We are nearing the end of our second ski season at Slope Space, and honestly, things could not feel better. Spring is coming, and we are already excited about what summer and fall will bring to Killington. The mountain does not stop when the snow melts, and neither do we.

A few months ago, in the middle of all that momentum, we got a call from a very large company. They run coworking spaces all over the world. Thousands of locations. They wanted to talk about working together.

It felt significant. We took the meeting.

By the end of it, we knew we were going to say no.

The deal was simple from their side. Slope Space would use their name, follow their rules and charge their prices. In return, we would get access to their marketing and their global brand. What they did not say out loud was what we would actually be giving up.

Our name. Our identity. And based on what we knew about our members, about 80% of the community we had spent two seasons building. Most of our members would not have followed us into a new price structure set by a corporation based somewhere else. They came to Slope Space for a reason. A different name with different prices is not the same thing.

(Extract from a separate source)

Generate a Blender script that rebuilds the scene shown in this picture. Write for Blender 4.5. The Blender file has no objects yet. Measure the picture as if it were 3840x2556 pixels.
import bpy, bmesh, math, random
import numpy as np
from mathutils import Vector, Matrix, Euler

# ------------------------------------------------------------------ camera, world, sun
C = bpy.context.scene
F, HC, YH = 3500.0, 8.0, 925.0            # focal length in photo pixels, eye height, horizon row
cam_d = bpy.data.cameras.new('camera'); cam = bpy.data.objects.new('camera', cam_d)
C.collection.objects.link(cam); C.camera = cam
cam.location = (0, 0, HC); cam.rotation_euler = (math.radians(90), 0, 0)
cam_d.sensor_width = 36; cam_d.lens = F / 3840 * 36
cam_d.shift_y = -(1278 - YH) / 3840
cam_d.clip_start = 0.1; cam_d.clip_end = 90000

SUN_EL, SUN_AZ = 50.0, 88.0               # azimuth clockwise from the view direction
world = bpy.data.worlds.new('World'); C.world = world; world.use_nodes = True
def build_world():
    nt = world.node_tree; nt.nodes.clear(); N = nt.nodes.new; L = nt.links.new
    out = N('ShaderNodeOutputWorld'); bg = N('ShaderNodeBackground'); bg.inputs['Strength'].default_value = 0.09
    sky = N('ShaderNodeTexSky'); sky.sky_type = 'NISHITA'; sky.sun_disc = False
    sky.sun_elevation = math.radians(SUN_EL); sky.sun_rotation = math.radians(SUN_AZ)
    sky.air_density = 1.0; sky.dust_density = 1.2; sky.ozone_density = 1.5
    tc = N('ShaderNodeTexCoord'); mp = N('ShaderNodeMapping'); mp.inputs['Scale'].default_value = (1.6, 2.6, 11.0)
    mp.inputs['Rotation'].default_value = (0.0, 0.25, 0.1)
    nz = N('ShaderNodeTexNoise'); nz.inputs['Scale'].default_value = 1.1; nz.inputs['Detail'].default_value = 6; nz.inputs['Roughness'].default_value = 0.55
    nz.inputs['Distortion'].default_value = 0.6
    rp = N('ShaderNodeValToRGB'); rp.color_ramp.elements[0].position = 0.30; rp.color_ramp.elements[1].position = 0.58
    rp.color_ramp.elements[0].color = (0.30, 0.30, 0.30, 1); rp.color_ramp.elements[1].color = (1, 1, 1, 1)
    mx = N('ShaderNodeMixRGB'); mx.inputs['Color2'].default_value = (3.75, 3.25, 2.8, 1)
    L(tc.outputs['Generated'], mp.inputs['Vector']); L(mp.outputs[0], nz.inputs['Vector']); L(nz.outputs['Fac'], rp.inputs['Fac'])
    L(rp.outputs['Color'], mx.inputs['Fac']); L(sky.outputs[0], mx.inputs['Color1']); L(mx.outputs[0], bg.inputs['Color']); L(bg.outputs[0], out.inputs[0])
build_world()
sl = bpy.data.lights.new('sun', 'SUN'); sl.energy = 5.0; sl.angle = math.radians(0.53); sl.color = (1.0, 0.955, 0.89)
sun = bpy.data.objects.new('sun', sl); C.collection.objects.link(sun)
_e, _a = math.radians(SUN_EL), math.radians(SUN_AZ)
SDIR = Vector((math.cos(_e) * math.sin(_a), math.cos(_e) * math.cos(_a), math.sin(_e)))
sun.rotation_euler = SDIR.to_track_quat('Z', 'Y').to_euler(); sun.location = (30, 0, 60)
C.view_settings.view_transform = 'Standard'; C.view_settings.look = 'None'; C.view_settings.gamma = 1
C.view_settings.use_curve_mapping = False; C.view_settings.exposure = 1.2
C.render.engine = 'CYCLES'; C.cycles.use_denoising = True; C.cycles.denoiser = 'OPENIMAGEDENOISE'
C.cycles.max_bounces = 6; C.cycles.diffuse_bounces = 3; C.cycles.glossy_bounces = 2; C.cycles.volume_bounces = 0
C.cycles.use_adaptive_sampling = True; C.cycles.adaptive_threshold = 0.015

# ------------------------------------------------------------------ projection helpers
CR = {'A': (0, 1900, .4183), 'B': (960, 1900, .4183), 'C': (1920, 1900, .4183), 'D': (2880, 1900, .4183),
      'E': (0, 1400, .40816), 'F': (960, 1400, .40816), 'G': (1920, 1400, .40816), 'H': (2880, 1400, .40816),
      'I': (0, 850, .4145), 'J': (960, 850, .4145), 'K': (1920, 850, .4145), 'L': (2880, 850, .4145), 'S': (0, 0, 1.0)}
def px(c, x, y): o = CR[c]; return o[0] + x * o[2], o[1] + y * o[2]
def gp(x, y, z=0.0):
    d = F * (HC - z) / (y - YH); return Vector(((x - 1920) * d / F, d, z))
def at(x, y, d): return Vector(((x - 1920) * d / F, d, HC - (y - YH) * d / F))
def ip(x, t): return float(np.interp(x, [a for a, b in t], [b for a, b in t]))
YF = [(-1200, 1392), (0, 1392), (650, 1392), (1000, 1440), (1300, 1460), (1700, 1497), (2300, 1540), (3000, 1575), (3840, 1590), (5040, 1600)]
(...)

That was enough for me. We said no.

The people who come here are not random office workers looking for a desk. They are real people with real stories. Some drive up from New York City or Albany on Wednesday night. They spend Thursday at Slope Space, knocking out a full day of work and calls. Then they have a real three-day weekend on the mountain. That trip used to start on Friday night. Now it starts Thursday morning because they have somewhere serious to work when they arrive.

Some are families. One parent works remotely. The kids are in ski school all day. Instead of rushing home on Sunday, they stay for a whole week. The parent gets work done at a real desk with fast internet and a quiet phone booth for calls. The family has dinner together every night. Nobody had to choose between work and being there.

Some are skiers, snowboarders, golfers and mountain bikers who decided to stop just visiting and actually put down roots here. They rent a ski house or bought a condo. They show up to Slope Space, get their work done, and spend the rest of their time doing what they love. Slope Space is what makes that life possible.

A big corporate rebrand would not have kept these people. They are here because of what we are, not because of a global name.

Vermont has always been good at protecting what makes it special. We see it with local farms, local shops and local businesses of all kinds. People here understand that when an outside company comes in and takes over something local, it usually no longer is what it was.

Coworking is no different. Big coworking companies are built for cities. They need lots of people nearby to keep their spaces full. Our model is different. Our members drive hours to get here because Killington is where they want to be. You cannot treat that person the same way you treat someone who walks in off a city street. If you try, you lose them.

We kept our name. We kept our prices. We kept our people.

Two seasons in, Slope Space has grown to over 200 members and holds a 5-star rating on Google. We are the only dedicated coworking space at a Vermont ski resort. We are growing because the people who find us like what they find, and they tell their friends. None of that would have survived a corporate takeover.

The meeting with that global company taught me something worth sharing. Sometimes the best decision you make as a business owner is the deal you walk away from. Growth that costs you the thing that makes you worth growing is not really growth at all.

We said no, and we have not looked back. Now we are looking ahead to spring, summer and fall in Killington, and we could not be more excited about what is coming next.